>The answer then become: 'The value of labour-power is equal to the value
>of the subsistence goods necessary for the maintenance and reproduction
>of labour-power' -- and _its_ question is produced as follows: 'what is
>the value of labour-power?'." - Althusser, _Reading Capital_.
Angela.
Whatever light Althusser here throws on Marx's critique of classical economics (and honestly I have trouble following him), Marx remains open here to one of Ian Steedman's major criticisms (the other being the problem of joint production), nicely summarized in his own way by David Gordon in Resurrecting Marx (transaction, 1990):
"According to Marx's account, wages (and hence surplus value) depend on the commodities required to sustain the laborer. To simplify, imagine that laborers need only bread to survive. Then, according to Marx, wages depend on howmuch bread the workers require.
"An ambiguity lies concealed in the phrase 'how much.' Does this mean how much in value terms, or in physical terms? That is to say, is the question at issue what quantity of bread the worker needs--or is it, rather, what the value of this quantity is? Marx took the question in the second way. The value of wages, in his view, depends on the value of the bread the worker needs.
"Steedman's objection is that once the physical quantity of bread at issue is given, this suffices to determine wages (and hence profits). The value of bread 'drops out' of the picture altogether: no recourse to it is necessary in order to explain wages.
"Steedman proves this through the presentation of a simple model, which he later complicates. At first, for example, he assumes that only one technique of production is necessary; later, he allows choice of technique. Although Steedman's argument does not require very difficult mathematics, I do not think I have a sufficient grip on it to try to explain his reasoning in detail. Rather I shall attempt to present the basic point of his argument in my own way. "If wages depend on teh value of bread, then we obviously need to know that value. But bread, like all other commodities, is subject to the labor theory of vlaue, in Marx's view. To determine the value of bread, one needs to determine the value of the labor that produces bread. But the wages of bread produces, like all other wages, depend on the value on the value of labor power. This in turn depends on the value of bread, in the way earlier explained.
"The circularity here is apparent. Before one can determine the value of labor power, one needs to know the value of bread, a value that in turn depends on the value of labor power. Unless one can break out of the circle, the labor theory's explanation of wages and profit fails.
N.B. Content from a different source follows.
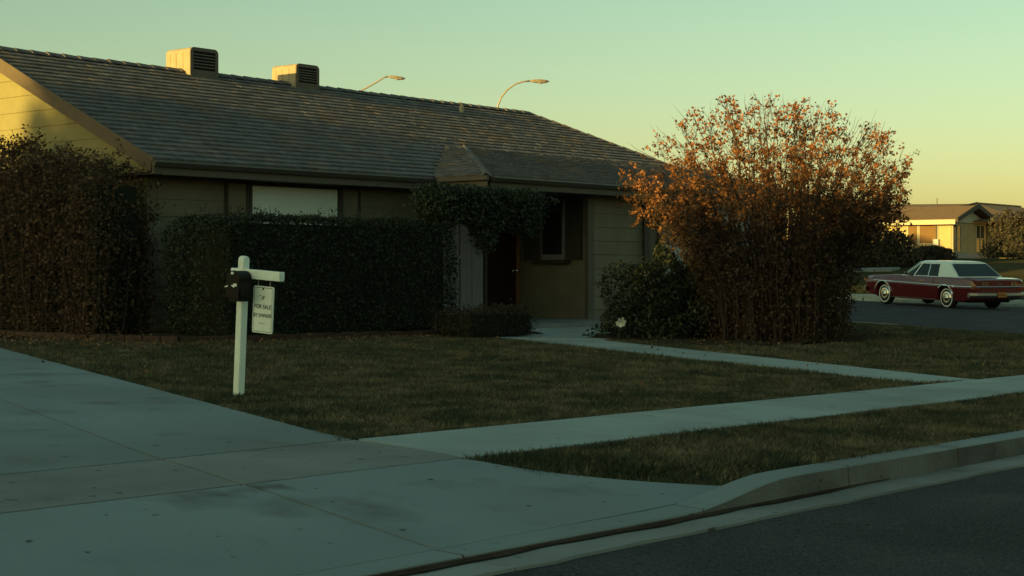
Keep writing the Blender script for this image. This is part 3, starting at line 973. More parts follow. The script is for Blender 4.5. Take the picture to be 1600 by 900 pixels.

"Steedman himself favored substituting a theory advanced by Sraffa...for the standard Marxist labor theory. This system, like Marx's, relies on an objective measure of value, but uses a commodity other than labo ras the unit of calculation (Sraffa's actual choice was corn--in American usage, grain). In Sraffa's system, labor's wasge is not fixed by the cost of production of the goods needed the 'produce' the laborer. Indeed, nothing within Sraffa's system fixes wages. They are an 'exogeneous variable' which so far as the system is concerned is abitrary.
"In Steedman's analysis of Marx, wage rates are indeed determined. However, this comes about only because Steedman assumes with Marx that the vlaue of labor pwoer depends on the bread needed by the laborer. Marx's argument for this depends on part of the labor theory tha tSteedman has rejected: the VALUE of labor pwoer is determiend by the the VALUE of the bread required to produce the laborer. Having rejected this, Steedman needs to provide another argument for the conclusion that wages are fixed by the physical quantities of goods required. He does show, I am right, that GIVEN that wages are so determined, an explanation of wages and profits is available. But he does not argue that wages are fixed in this way."